Le tribalisme est donc politique avant d’être sociologique.

A cet égard, on pourrait faire à la Constitution camerounaise, le reproche d’introduire dans l’ordonnancement juridique le concept d’autochtonie et par antagonisme celui d’allogénie, dans un contexte où l’identité nationale est encore en construction. Ces dispositions, avec le recul que permet le temps, paraissent potentiellement conflictogènes au moment où un consensus essaie de se dégager sur la nécessité de détribaliser la gestion des affaires publiques. Au demeurant, l’esprit de ces dispositions introduites dans la révision constitutionnelle de 1996 n’était pas contenu dans le legs des constituants fondateurs de 1961 et de 1972. La Constitution doit être à l’avant-garde de la construction d’une identité nationale, elle doit consacrer pleinement les valeurs morales de la nation.

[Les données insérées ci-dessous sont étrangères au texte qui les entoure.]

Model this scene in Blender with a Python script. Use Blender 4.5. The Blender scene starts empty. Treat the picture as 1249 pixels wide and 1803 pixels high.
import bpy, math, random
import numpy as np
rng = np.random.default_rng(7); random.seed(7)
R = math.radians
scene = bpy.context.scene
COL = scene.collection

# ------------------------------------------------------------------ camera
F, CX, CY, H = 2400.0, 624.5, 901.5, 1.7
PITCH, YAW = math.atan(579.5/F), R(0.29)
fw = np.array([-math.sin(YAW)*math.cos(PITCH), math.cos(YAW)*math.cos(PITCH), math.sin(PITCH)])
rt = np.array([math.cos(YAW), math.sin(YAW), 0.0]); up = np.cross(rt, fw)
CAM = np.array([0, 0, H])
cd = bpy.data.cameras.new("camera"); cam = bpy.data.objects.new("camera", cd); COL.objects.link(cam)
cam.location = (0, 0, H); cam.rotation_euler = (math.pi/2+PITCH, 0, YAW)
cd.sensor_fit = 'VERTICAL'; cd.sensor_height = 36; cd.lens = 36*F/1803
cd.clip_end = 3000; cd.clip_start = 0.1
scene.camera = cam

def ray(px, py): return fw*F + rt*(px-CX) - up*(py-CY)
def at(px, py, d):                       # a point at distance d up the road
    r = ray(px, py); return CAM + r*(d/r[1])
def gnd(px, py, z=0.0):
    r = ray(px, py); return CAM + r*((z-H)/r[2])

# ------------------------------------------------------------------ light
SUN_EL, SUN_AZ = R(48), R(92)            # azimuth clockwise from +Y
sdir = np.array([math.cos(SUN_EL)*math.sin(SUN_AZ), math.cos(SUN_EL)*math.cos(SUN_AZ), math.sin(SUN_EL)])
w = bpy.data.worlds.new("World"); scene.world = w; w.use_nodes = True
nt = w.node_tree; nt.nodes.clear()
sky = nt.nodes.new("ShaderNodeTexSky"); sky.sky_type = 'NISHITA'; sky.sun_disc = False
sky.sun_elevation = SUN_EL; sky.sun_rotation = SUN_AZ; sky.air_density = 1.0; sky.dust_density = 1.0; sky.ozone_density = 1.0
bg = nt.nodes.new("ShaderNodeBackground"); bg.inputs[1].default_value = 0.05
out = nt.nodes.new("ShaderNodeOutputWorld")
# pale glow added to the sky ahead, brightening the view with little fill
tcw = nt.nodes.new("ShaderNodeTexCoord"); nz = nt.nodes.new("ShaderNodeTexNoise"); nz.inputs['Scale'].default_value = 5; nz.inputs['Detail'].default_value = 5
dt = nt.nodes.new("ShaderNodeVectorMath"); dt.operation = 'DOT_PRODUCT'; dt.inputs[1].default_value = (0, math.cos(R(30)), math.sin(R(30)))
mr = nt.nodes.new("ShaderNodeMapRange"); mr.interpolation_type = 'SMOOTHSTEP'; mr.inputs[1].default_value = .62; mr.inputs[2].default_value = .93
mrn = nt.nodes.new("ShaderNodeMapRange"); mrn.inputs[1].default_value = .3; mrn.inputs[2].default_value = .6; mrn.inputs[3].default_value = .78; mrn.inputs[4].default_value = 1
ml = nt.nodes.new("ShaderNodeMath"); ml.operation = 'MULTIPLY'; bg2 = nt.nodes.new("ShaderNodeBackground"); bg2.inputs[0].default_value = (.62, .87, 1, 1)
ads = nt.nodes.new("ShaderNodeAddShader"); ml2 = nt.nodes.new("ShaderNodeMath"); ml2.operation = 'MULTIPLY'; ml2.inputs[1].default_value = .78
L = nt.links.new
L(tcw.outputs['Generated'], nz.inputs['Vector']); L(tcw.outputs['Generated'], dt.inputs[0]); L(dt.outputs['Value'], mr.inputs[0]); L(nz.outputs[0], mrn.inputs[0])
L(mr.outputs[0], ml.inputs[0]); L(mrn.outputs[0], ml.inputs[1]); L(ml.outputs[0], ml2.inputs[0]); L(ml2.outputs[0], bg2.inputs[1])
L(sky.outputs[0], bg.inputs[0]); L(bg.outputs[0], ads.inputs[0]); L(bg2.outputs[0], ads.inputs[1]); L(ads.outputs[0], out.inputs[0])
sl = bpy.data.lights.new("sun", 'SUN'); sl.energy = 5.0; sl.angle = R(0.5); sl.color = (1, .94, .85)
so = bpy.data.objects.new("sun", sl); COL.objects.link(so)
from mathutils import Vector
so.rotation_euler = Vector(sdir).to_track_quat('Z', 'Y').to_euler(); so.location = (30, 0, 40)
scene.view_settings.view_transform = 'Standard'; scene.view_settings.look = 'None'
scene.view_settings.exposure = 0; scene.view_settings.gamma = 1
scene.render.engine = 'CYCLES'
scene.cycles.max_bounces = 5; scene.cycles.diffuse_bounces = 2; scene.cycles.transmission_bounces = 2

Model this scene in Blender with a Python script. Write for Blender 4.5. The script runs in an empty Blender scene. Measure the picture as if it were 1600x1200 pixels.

Elle doit être ouverte sur la nation au lieu de se replier par endroits sur l’ethnie. Il serait de bon ton que cette ambiguïté soit levée, au risque de donner l’impression sur la durée que la Constitution camerounaise serait née de l’accouplement d’un noble idéal de modernisation et de la volonté de consacrer la tribalisation de l’Etat. Objectivement, l’on assiste à une hausse exponentielle des faits de tribalisme au Cameroun, particulièrement depuis la campagne électorale de 2018, pour élire le président de la République. La parole publique et privée n’a jamais été aussi libre sur cette question, avec une violence verbale et symbolique qui donne parfois à craindre une violence d’un autre type. Le fait ethnique, grand vainqueur de cette élection, est devenu une tendance de plus en plus lourde de la vie sociale et politique camerounaise, au point de laisser penser que l’identité serait devenue plus forte que la citoyenneté. Dans les faits, malgré l’omniprésence des discours sur le « vivre ensemble », de nombreux clivages existent, alimentés parfois par l’élite de la nation elle-même. On peut évoquer ici le clivage francophones/anglophones, bétis/bamilékés (lequel a succédé au clivage nordistes/sudistes sous l’ancien régime), ainsi que le clivage riches/pauvres particulièrement sensible dans un pays qui se stratifie chaque jour davantage. A l’observation, les élites ont instrumentalisé le tribalisme pour servir des intérêts individuels ou catégoriels. C’est une faute morale sans précédent, dont les ravages risquent d’être lourds de conséquences, si nous ne nous ressaisissons pas ; ce sursaut est encore possible.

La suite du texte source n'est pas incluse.